## [What is expected]
Make an exact transcription of the material, leaving out all images.

## [Available data]
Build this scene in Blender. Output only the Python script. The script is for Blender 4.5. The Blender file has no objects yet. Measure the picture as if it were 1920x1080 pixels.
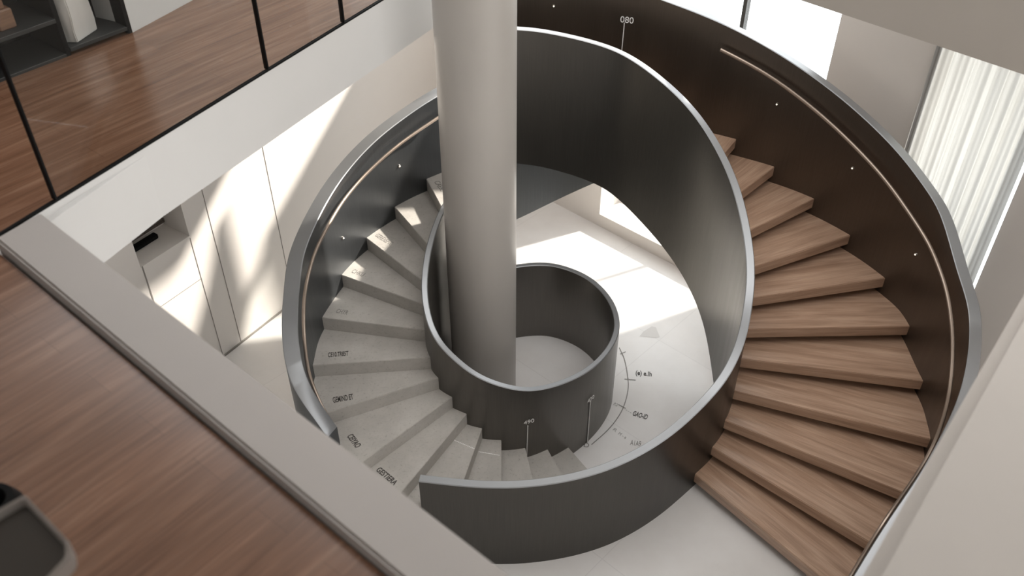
import bpy, bmesh, math, random
import numpy as np
from mathutils import Vector, Matrix
random.seed(4)
sc = bpy.context.scene
COL = sc.collection
# ------------------------------------------------------------------ camera, sky, sun, exposure
FPX, TH, HC = 1720.0, math.radians(39.86), 6.4
cam_d = bpy.data.cameras.new('camera'); cam_d.sensor_width = 36; cam_d.lens = FPX*36/1920
cam_d.clip_start = .05; cam_d.clip_end = 200
cam = bpy.data.objects.new('camera', cam_d); COL.objects.link(cam)
cam.location = (0, 0, HC); cam.rotation_euler = (math.pi/2-TH, 0, 0)
cam_d.dof.use_dof = True; cam_d.dof.focus_distance = 7.6; cam_d.dof.aperture_fstop = 1.6
sc.camera = cam
sc.view_settings.view_transform = 'Standard'; sc.view_settings.look = 'None'
sc.view_settings.gamma = 1; sc.view_settings.use_curve_mapping = False
sc.view_settings.exposure = 0.4
w = bpy.data.worlds.new('sky'); sc.world = w; w.use_nodes = True
wn = w.node_tree.nodes; wl_ = w.node_tree.links
bg = wn['Background']; bg.inputs['Strength'].default_value = 1.0
geo = wn.new('ShaderNodeTexCoord'); sep = wn.new('ShaderNodeSeparateXYZ'); wl_.new(geo.outputs['Generated'], sep.inputs[0])
dot = wn.new('ShaderNodeVectorMath'); dot.operation = 'DOT_PRODUCT'; dot.inputs[1].default_value = (.674, .739, 0)
wl_.new(geo.outputs['Generated'], dot.inputs[0])
rp = wn.new('ShaderNodeValToRGB'); e = rp.color_ramp.elements; rp.color_ramp.interpolation = 'EASE'
e[0].position = .2; e[0].color = (.08, .077, .074, 1)
e[1].position = .86; e[1].color = (2.6, 2.65, 2.7, 1)
x_ = e.new(.5); x_.color = (.90, .88, .86, 1)
m_ = wn.new('ShaderNodeMath'); m_.operation = 'MULTIPLY_ADD'; m_.inputs[1].default_value = .5; m_.inputs[2].default_value = .5
wl_.new(dot.outputs['Value'], m_.inputs[0]); wl_.new(m_.outputs[0], rp.inputs[0]); zc = wn.new('ShaderNodeMath'); zc.operation = 'MAXIMUM'; zc.inputs[1].default_value = 0; wl_.new(sep.outputs[2], zc.inputs[0])
zp = wn.new('ShaderNodeMath'); zp.operation = 'POWER'; zp.inputs[1].default_value = 2.0; wl_.new(zc.outputs[0], zp.inputs[0])
zz = wn.new('ShaderNodeVectorMath'); zz.operation = 'SCALE'; zz.inputs[0].default_value = (1.45, 1.43, 1.42); wl_.new(zp.outputs[0], zz.inputs['Scale'])
za = wn.new('ShaderNodeVectorMath'); za.operation = 'ADD'; wl_.new(rp.outputs[0], za.inputs[0]); wl_.new(zz.outputs[0], za.inputs[1])
wl_.new(za.outputs[0], bg.inputs['Color'])
sd = bpy.data.lights.new('sun', 'SUN'); sd.energy = 8.0; sd.angle = math.radians(2.5); sd.color = (1, .93, .84)
sun = bpy.data.objects.new('sun', sd); COL.objects.link(sun)
sun.rotation_euler = Vector((-.78, -.36, -.57)).to_track_quat('-Z', 'Y').to_euler(); sun.location = (8, 10, 8)

# ------------------------------------------------------------------ helpers
def ray(px, py):
    u = (px-960)/FPX; v = -(py-540)/FPX
    return np.array([u, math.cos(TH)+v*math.sin(TH), -math.sin(TH)+v*math.cos(TH)])
def at(px, py, z):
    "point of the place at height z on the line of sight of a photo pixel"
    d = ray(px, py); t = (z-HC)/d[2]
    return np.array([d[0]*t, d[1]*t, z])
def proj(p):
    x, y, z = p[0], p[1], p[2]-HC
    dep = y*math.cos(TH)-z*math.sin(TH); up = y*math.sin(TH)+z*math.cos(TH)
    return 960+FPX*x/dep, 540-FPX*up/dep
def on_line(px, py, p0, dr):
    "(s, z) where a pixel's line of sight meets the vertical plane through p0 along dr"
    d = ray(px, py); n = np.array([dr[1], -dr[0]])
    k = (n@np.array(p0[:2]))/(n@d[:2]); q = np.array([0, 0, HC])+d*k
    return float((q[:2]-np.array(p0[:2]))@np.array(dr)), float(q[2])

def tag(o, label=None, cat=None, group=None, kind=None):
    if label: o['label'] = label
    if cat: o['category'] = cat
    if group: o['group'] = group
    if kind: o['kind'] = kind
    return o
def empty(name, loc, label, cat, group=None):
    o = bpy.data.objects.new(name, None); COL.objects.link(o); o.location = loc; o.empty_display_size = .2
    return tag(o, label, cat, group)
def link(name, bm, mats, parent=None, smooth=False):
    bmesh.ops.recalc_face_normals(bm, faces=bm.faces)
    me = bpy.data.meshes.new(name); bm.to_mesh(me); bm.free()
    for m in (mats if isinstance(mats, (list, tuple)) else [mats]): me.materials.append(m)
    if smooth:
        for p in me.polygons: p.use_smooth = True
        me.set_sharp_from_angle(angle=math.radians(35))
    o = bpy.data.objects.new(name, me); COL.objects.link(o)
    if parent:
        o.parent = parent
        t = parent; off = Vector((0, 0, 0))
        while t: off += t.location; t = t.parent
        o.location = -off
    return o
def struct(name, bm, mats, smooth=False):
    o = link(name, bm, mats, None, smooth); o['kind'] = 'structure'; return o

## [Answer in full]
Build this scene in Blender. Output only the Python script. The script is for Blender 4.5. The Blender file has no objects yet. Measure the picture as if it were 1920x1080 pixels.
import bpy, bmesh, math, random
import numpy as np
from mathutils import Vector, Matrix
random.seed(4)
sc = bpy.context.scene
COL = sc.collection
# ------------------------------------------------------------------ camera, sky, sun, exposure
FPX, TH, HC = 1720.0, math.radians(39.86), 6.4
cam_d = bpy.data.cameras.new('camera'); cam_d.sensor_width = 36; cam_d.lens = FPX*36/1920
cam_d.clip_start = .05; cam_d.clip_end = 200
cam = bpy.data.objects.new('camera', cam_d); COL.objects.link(cam)
cam.location = (0, 0, HC); cam.rotation_euler = (math.pi/2-TH, 0, 0)
cam_d.dof.use_dof = True; cam_d.dof.focus_distance = 7.6; cam_d.dof.aperture_fstop = 1.6
sc.camera = cam
sc.view_settings.view_transform = 'Standard'; sc.view_settings.look = 'None'
sc.view_settings.gamma = 1; sc.view_settings.use_curve_mapping = False
sc.view_settings.exposure = 0.4
w = bpy.data.worlds.new('sky'); sc.world = w; w.use_nodes = True
wn = w.node_tree.nodes; wl_ = w.node_tree.links
bg = wn['Background']; bg.inputs['Strength'].default_value = 1.0
geo = wn.new('ShaderNodeTexCoord'); sep = wn.new('ShaderNodeSeparateXYZ'); wl_.new(geo.outputs['Generated'], sep.inputs[0])
dot = wn.new('ShaderNodeVectorMath'); dot.operation = 'DOT_PRODUCT'; dot.inputs[1].default_value = (.674, .739, 0)
wl_.new(geo.outputs['Generated'], dot.inputs[0])
rp = wn.new('ShaderNodeValToRGB'); e = rp.color_ramp.elements; rp.color_ramp.interpolation = 'EASE'
e[0].position = .2; e[0].color = (.08, .077, .074, 1)
e[1].position = .86; e[1].color = (2.6, 2.65, 2.7, 1)
x_ = e.new(.5); x_.color = (.90, .88, .86, 1)
m_ = wn.new('ShaderNodeMath'); m_.operation = 'MULTIPLY_ADD'; m_.inputs[1].default_value = .5; m_.inputs[2].default_value = .5
wl_.new(dot.outputs['Value'], m_.inputs[0]); wl_.new(m_.outputs[0], rp.inputs[0]); zc = wn.new('ShaderNodeMath'); zc.operation = 'MAXIMUM'; zc.inputs[1].default_value = 0; wl_.new(sep.outputs[2], zc.inputs[0])
zp = wn.new('ShaderNodeMath'); zp.operation = 'POWER'; zp.inputs[1].default_value = 2.0; wl_.new(zc.outputs[0], zp.inputs[0])
zz = wn.new('ShaderNodeVectorMath'); zz.operation = 'SCALE'; zz.inputs[0].default_value = (1.45, 1.43, 1.42); wl_.new(zp.outputs[0], zz.inputs['Scale'])
za = wn.new('ShaderNodeVectorMath'); za.operation = 'ADD'; wl_.new(rp.outputs[0], za.inputs[0]); wl_.new(zz.outputs[0], za.inputs[1])
wl_.new(za.outputs[0], bg.inputs['Color'])
sd = bpy.data.lights.new('sun', 'SUN'); sd.energy = 8.0; sd.angle = math.radians(2.5); sd.color = (1, .93, .84)
sun = bpy.data.objects.new('sun', sd); COL.objects.link(sun)
sun.rotation_euler = Vector((-.78, -.36, -.57)).to_track_quat('-Z', 'Y').to_euler(); sun.location = (8, 10, 8)

# ------------------------------------------------------------------ helpers
def ray(px, py):
    u = (px-960)/FPX; v = -(py-540)/FPX
    return np.array([u, math.cos(TH)+v*math.sin(TH), -math.sin(TH)+v*math.cos(TH)])
def at(px, py, z):
    "point of the place at height z on the line of sight of a photo pixel"
    d = ray(px, py); t = (z-HC)/d[2]
    return np.array([d[0]*t, d[1]*t, z])
def proj(p):
    x, y, z = p[0], p[1], p[2]-HC
    dep = y*math.cos(TH)-z*math.sin(TH); up = y*math.sin(TH)+z*math.cos(TH)
    return 960+FPX*x/dep, 540-FPX*up/dep
def on_line(px, py, p0, dr):
    "(s, z) where a pixel's line of sight meets the vertical plane through p0 along dr"
    d = ray(px, py); n = np.array([dr[1], -dr[0]])
    k = (n@np.array(p0[:2]))/(n@d[:2]); q = np.array([0, 0, HC])+d*k
    return float((q[:2]-np.array(p0[:2]))@np.array(dr)), float(q[2])

def tag(o, label=None, cat=None, group=None, kind=None):
    if label: o['label'] = label
    if cat: o['category'] = cat
    if group: o['group'] = group
    if kind: o['kind'] = kind
    return o
def empty(name, loc, label, cat, group=None):
    o = bpy.data.objects.new(name, None); COL.objects.link(o); o.location = loc; o.empty_display_size = .2
    return tag(o, label, cat, group)
def link(name, bm, mats, parent=None, smooth=False):
    bmesh.ops.recalc_face_normals(bm, faces=bm.faces)
    me = bpy.data.meshes.new(name); bm.to_mesh(me); bm.free()
    for m in (mats if isinstance(mats, (list, tuple)) else [mats]): me.materials.append(m)
    if smooth:
        for p in me.polygons: p.use_smooth = True
        me.set_sharp_from_angle(angle=math.radians(35))
    o = bpy.data.objects.new(name, me); COL.objects.link(o)
    if parent:
        o.parent = parent
        t = parent; off = Vector((0, 0, 0))
        while t: off += t.location; t = t.parent
        o.location = -off
    return o
def struct(name, bm, mats, smooth=False):
    o = link(name, bm, mats, None, smooth); o['kind'] = 'structure'; return o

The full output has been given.